The exercise -
Give, as a bare number, the count of lines that contain the word "Take".

Dataset entries
▼
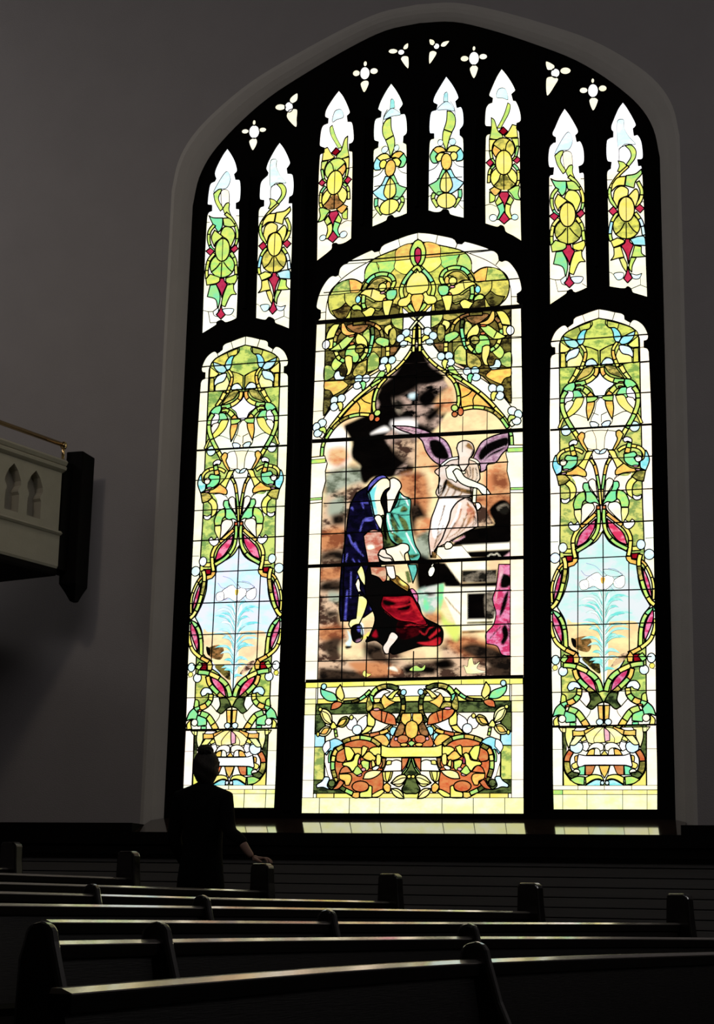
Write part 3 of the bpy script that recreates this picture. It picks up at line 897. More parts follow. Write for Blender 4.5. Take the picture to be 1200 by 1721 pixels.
f R 1.3 370,920 410,860 430,930 400,940
# leads and bars of the picture
V 0 0 1
K 1.6 582.5,720 581,850 577,980 574,1142
K 1.4 617,1070 615,1142
K 1.4 654,1095 652.5,1142
K 1.7 662,636 661,790
K 1.7 700,600 698.5,760 697,850
K 1.5 695,1095 694,1142
K 1.6 740,650 738.5,780 737,830
K 1.6 737,945 736,980 735,1142
K 0.9 778,700 777,760
K 1.6 776,940 774.5,1050 774,1142
K 1.0 819,690 818,760
K 1.6 818,785 817,960 816.5,1142
B 1.5 548,795.5 855,777
B 1.4 545,847 858,830
B 1.6 541,898.5 858,884
B 1.9 538,1004.5 860,992.5
B 1.6 536,1058.5 860,1049
B 1.5 535,1112 860,1104
B 1.4 640,636.5 778,630
B 1.7 640,684 770,677
'''
CENTRE_TOP = '''V 0 0 1
Pm w 0 858,400 888,400 888,746 858,746
V 700 385 6.3158
# field behind the arch
H H 1.6 12,140* 80,140 240,170 440,215 530,262 580,340 582,440 605,470* 680,420 760,403 880,430 960,500 985,600 960,720 870,820* 870,830* 12,880*
Fm K 1.2 200,870* 200,780 330,745 420,800 520,740 700,690 730,820* 720,850
Fm N 1.2 370,700 420,640 470,700 560,650 560,740 470,760 390,780
Fm g 1.0 245,300* 255,290 460,270* 430,320 420,385 300,420* 258,370
Fm l 1.0 460,272* 530,265 578,345 578,440 500,400 422,385*
Fm a 1.0 82,145 240,172 255,290* 100,305*
Fm y 1.0 95,305* 250,292* 258,375 140,460 60,400
Fm K 1.2 722,718* 788,655* 850,700 940,716* 880,800 785,818
Fm G 1.0 735,555* 755,405* 830,412 905,450 965,540*
Lm 1.2 800,555 798,620 780,660
Lm 1.1 780,655 740,700 690,715
Fm a 1.1 605,480* 680,425 757,404* 733,553* 640,560
V 700 385 6.3158
V 700 385 6.3158
Pm K 1.6 150,885 1004,825 1004,1850 700,1560 400,1410 170,1190 150,1150
Fm G 1.2 155,890* 290,880* 270,960 230,1010 155,1050*
Fm N 1.2 300,890 520,880 430,950 300,970
Fm b 1.2 560,900 760,900 720,960 620,1010 530,950
Fm G 1.2 520,980 590,1020 560,1080 510,1130
Fm N 1.2 400,1110 470,1150 500,1280 440,1340 380,1290
V 700 560 6.3158
Fm G 1.2 400,195* 460,130 520,165 530,340* 410,310
Fm N 1.2 535,200* 640,240 690,330 640,370 545,350
Fm b 1.2 180,110* 290,110 290,195* 240,190
Fm G 1.2 880,260* 930,215 1003,205 1003,360 900,330
Fm a 1.2 790,390* 1003,370* 1003,450 930,500 900,540 740,460
Fm l 1.2 790,170 880,130 930,205 880,270
Fm K 1.2 905,530* 940,480 1003,460* 1003,740 920,620
V 700 385 6.3158
Pm v 1.3 8,885 152,885 152,1050 100,1170 8,1200
# white arch band with its flowers
V 700 560 6.3158
Sm w 1.4 120 50,20 100,120 210,260 350,380 520,460 700,560 850,690 960,820 1060,960
Km 0.8 165,270 225,255
Km 0.8 410,410 500,400
Km 0.8 780,650 830,720
Km 0.8 960,860 990,900
Fm g 1.5 325,365* 382,350 440,420 535,515* 450,470 355,415
Sm y/l/y/y/y/l 1.8 34 30,-80 32,100 80,210 180,320 300,405 380,445
Sm l/y/y/y/l 1.8 38 375,443 460,485 620,590 760,710 860,820 930,905 975,985
Fm a 1.7 440,522* 640,640 805,795* 700,780 580,772 475,792* 470,700 465,620
Lm 1.5 597,600 550,650 482,682
Lm 1.5 640,632 600,700 605,768
Sm y/l/l 1.8 34:40 320,430 390,500 432,590 448,700 435,785
Om l 1.6 405,793 36 34
Sm g/N/N/g/y 1.8 38 972,1005 900,905 820,835 720,795 600,785 490,803
Om o 1.5 468,832 30 42
Om o 1.5 405,860 30 28
Sm g/g 1.7 38 985,1020 1005,1090 1012,1195
Om c 1.3 118,-20 44
Om c 1.3 177,27 44
Om c 1.3 140,92 42 36
Om c 1.3 262,245 42
Om c 1.3 345,240 44
Om c 1.3 362,308 44 40
Om c 1.3 538,402 43
Om c 1.3 622,397 44
Om c 1.3 630,465 50 42
Om c 1.3 808,583 46
Om c 1.3 888,592 42 44
Om c 1.3 885,662 46
Om c 1.3 1018,825 50 46
Om c 1.3 1080,862 42 50
Om c 1.3 1062,930 48 42
Fm y 1.5 62,100* 55,60 85,20 135,35 128,60 95,72*
Fm y 1.5 290,375* 268,320 290,278 335,290 325,320 310,385*
Fm t 1.5 555,520* 538,470 560,430 605,440 590,470 580,525*
Fm y 1.5 795,708* 788,660 810,620 860,630 845,655 825,715*
Fm l 1.5 980,960* 968,910 995,868 1048,880 1040,905 1005,920*
# crown, ring and crossing stems at the top
V 700 385 6.3158
H g 1.7 12,108* 60,135 98,230 78,345 15,425*
H r 1.7 12,193* 42,215 48,270 40,330 12,378*
H y 1.4 8,430* 90,490 130,580 115,655 60,685 8,690*
Sm l/t/l 1.7 40:48 -25,455 20,400 90,455 150,530 182,620 165,705
Fm w 1.2 105,862* 165,800* 152,872 95,885*
Fm g 1.4 75,780* 110,800 80,850 30,885* 30,860
Fm y 1.5 65,688* 100,665 125,700 190,712 215,755 190,790 120,802* 78,760
H a 1.5 8,690* 60,690 76,735 30,865 8,880*
Sm Y/Y 1.6 32 -70,915 0,972 75,1055
Sm y/y/y 1.6 34 32,1060 34,1200 34,1300
# scroll with leaves beside the crown
Sm l/g/g/t/N 1.8 46 290,590 262,520 300,445 400,408 500,425 565,490 598,560
Sm g/g 1.8 46 588,600 592,690 575,750
Fm N 1.3 330,490* 400,450 480,462 560,540* 480,548 420,590 420,520
Om a 1.5 325,545 28 44
Om y 1.5 385,552 42 44
Fm t 1.6 235,602* 300,595 340,612 340,672 300,706 250,700* 228,650
Fm y 1.6 340,652* 400,600 490,550 570,545 645,590* 590,600 520,642 450,690 370,700
Km 1.2 492,548 510,635
Om p 1.3 380,612 28 13
Om o 1.3 355,692 18 18
Om C 1.3 650,640 29 40
Fm l 1.5 605,770* 620,722 670,690 715,712 700,745 650,752
Fm y 1.5 490,845* 460,782 510,745 570,770 608,778* 560,845*
Fm y 1.6 265,715* 310,702 380,700* 376,780 352,868* 308,868* 288,790
# great scroll in the spandrel
Sm N/a/b/K 1.8 40 365,1110 395,1010 460,945 560,905 700,895
Sm b/N/g 1.8 46 835,935 880,990 900,1060 895,1115
Sm D/t/t/t 1.8 42 490,960 478,1050 495,1160 520,1240 545,1270
Sm g/l/y 1.8 46 780,1290 850,1240 888,1160
Sm g/l/y/y 1.8 46 680,1310 600,1290 550,1230 545,1165 585,1115
Fm y 1.6 842,872* 920,870 980,940 1002,1022* 905,1010* 882,950
Fm a 1.6 655,1000* 750,960 800,872 830,872* 825,960 770,1010 700,1018*
Fm y 1.5 912,1020* 970,1030 955,1080 972,1122 920,1130*
Om W 1.4 995,1075 42 50
Fm y 1.6 645,1005* 668,1060 650,1120 600,1130 560,1150 532,1190* 540,1110 585,1045
Fm l 1.6 672,1040* 760,1020 850,1080 955,1142* 880,1168 820,1165 750,1120
Km 1.4 855,1082 820,1150
Fm g 1.6 670,1122* 745,1135 778,1200 770,1300* 700,1310 650,1320 620,1270
Om o 1.3 710,1025 36 12
Om o 1.3 705,1107 28 16
Om N 1.5 620,1178 48 46
Fm y 1.6 700,1250* 740,1232 780,1245 772,1325 750,1395 767,1450* 720,1435 692,1355
Fm c 1.5 765,1455* 820,1440 840,1385 880,1392 897,1435 870,1480 800,1490
Om N 1.4 260,1100 42 95
Fm y 1.5 265,1012* 290,965 350,985 352,1030 310,1085* 302,1030
Fm g 1.6 300,1190* 300,1130 350,1100 410,1085 450,1112 430,1150 365,1190 335,1215*
Sm y/y 1.5 46 312,1195 310,1305
# border joints, columns and bars
V 0 0 1
Pm w 1.2 855,748 879,748 879.5,830 857.5,830 857,812 852,792 853,775 850,762
Pm w 1.2 857.5,828 880,828 880.5,1142 857.5,1142
Pm g 0.9 853,753 879,752 879,759 853,760
Pm g 0.9 858,819.5 879.5,819 879.5,823 858,823.5
Km 0.8 857.5,883 880,882
Km 0.8 857.5,993 880,992
Km 0.8 857.5,1048.5 880,1048
Km 0.8 857.5,1103.5 880,1103
V 700 385 6.3158
Km 0.8 225,60 205,155
Km 1.1 435,150 415,205
Km 0.8 570,255 800,228
Km 1.1 880,330 842,380
Km 1.0 965,537 1095,524
Km 0.9 1005,718 1070,718
K 1.0 12,35 12,108
Lm 1.1 440,215 560,258 740,330 880,420 960,520 1000,640 1008,820
Km 1.1 1005,830 1005,1850
Km 0.8 1005,1143 1118,1140
V 700 560 6.3158
Km 0.8 1003,362 1120,360
Km 0.7 1003,690 1120,686
V 0 0 1
B 7.0 531,543.5 880,515.5
B 6.4 526,742.5 880,723.5
B 1.6 585,440 826,421
B 1.0 545,493 875,469
B 1.2 530,592 878,568
B 1.4 529,642 700,631
B 1.2 710,625 878,617
B 5.6 519,952.5 880,937.5
B 5.2 515,1145.5 880,1137.5
'''
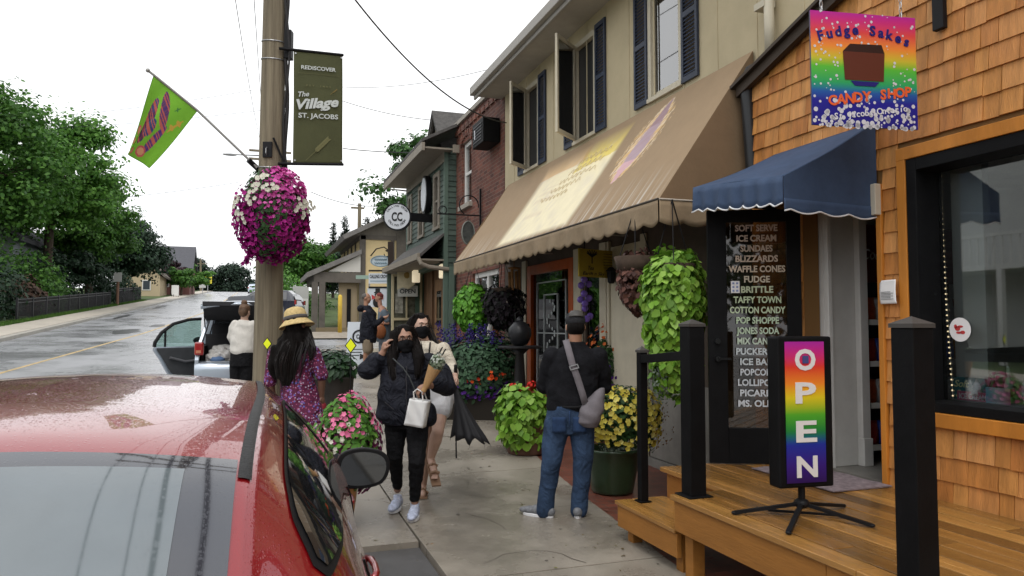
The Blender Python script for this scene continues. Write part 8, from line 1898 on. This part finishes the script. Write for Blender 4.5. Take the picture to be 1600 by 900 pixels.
▲
Solution to this problem -
2